The estimated present value of the share-based incentive programmes that are subject to these guidelines is calculated in accordance with the International Financial Reporting Standards (IFRS).
The exercise price is the market price during the first five days following the publication of the consolidated financial statements for the year. However, the exercise price of the share-based instrument cannot be less than the share price of the company’s stock at the time of allotment. The executive shall not pay for the share-based instrument unless the Supervisory Board specifically decides otherwise.

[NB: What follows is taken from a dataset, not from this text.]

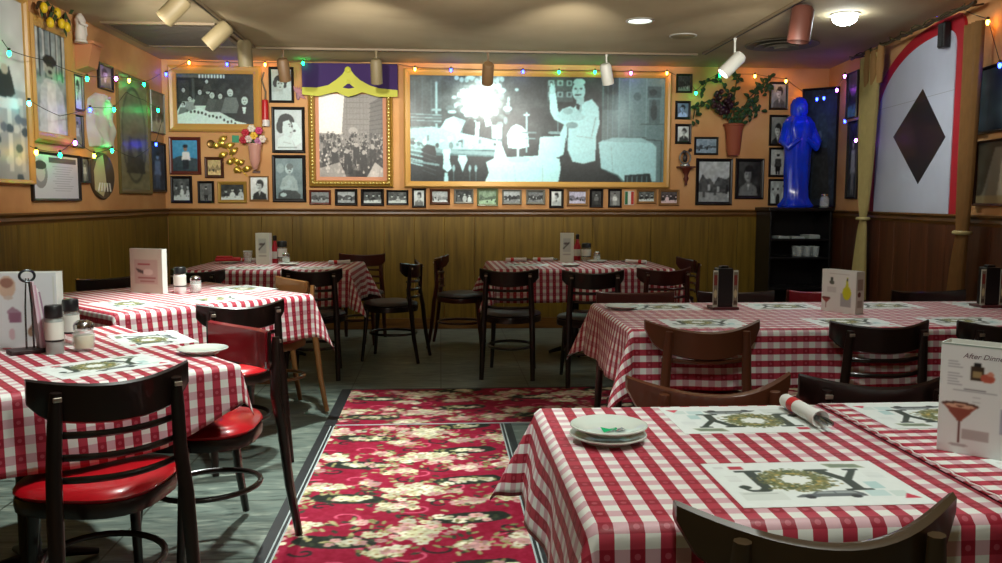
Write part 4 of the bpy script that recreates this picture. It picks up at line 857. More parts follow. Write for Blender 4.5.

The allotment may take place on tax conditions which mean that the executive’s capital gain is subject to a tax rate lower than normal provided that the company is not granted any tax deduction for the expenses related to the allotment.
The share-based instruments may be exercised no earlier than three years after the time of allotment and no later than eight years after the time of allotment.
If Carlsberg, as part of a share-based incentive programme, has to obtain shares in order to meet its obligations under the incentive programme, such shares may be obtained through a buyback of treasury shares and through Carlsberg’s holding of treasury shares.
b. Non-share-based instruments
A non-share-based instrument, most often in the form of a bonus scheme or a performance contract typically has a term of one or several years and/or may be subject to a specific event occurring in relation to Carlsberg. Non-share-based instruments may also include retention bonus, loyalty bonus or the like. Bonus payments are conditional upon compliance in full or in part with the terms and targets defined in the agreement. These may comprise personal targets linked to the performance of the executive in question, Carlsberg’s results, the results of one or more business units under Carlsberg or the occurrence of a relevant event.
Ongoing bonus schemes for the Executive Board allow members to receive a bonus per financial year of up to 100% of the member’s fixed annual remuneration.
4. Amendments to and discontinuation of incentive programmes
The Supervisory Board is entitled to amend or discontinue one or more incentive programmes introduced in accordance with these guidelines. Any assessment to this effect must include the criteria forming the basis of the establishment of the programme. Such amendments may only be effected within the scope of these guidelines. More extensive amendments are subject to approval by the Annual General Meeting.
5. Publicity and commencement of specific incentive agreements
In accordance with Section 139 of the Danish Companies Act, a provision is included in the Company’s Articles of Association, stipulating that the Annual General Meeting has adopted guidelines for the incentive remuneration of the Executive Board.
Following approval at Carlsberg’s Annual General Meeting on 24 March 2011, the guidelines will immediately be published on Carlsberg’s website (www.carlsberggroup.com). If at a later point in time the Annual General Meeting adopts amendments to the guidelines, the revised guidelines will immediately be published on Carlsberg’s website (www.carlsberggroup.com) indicating the date of amendment of the guidelines by the Annual General Meeting.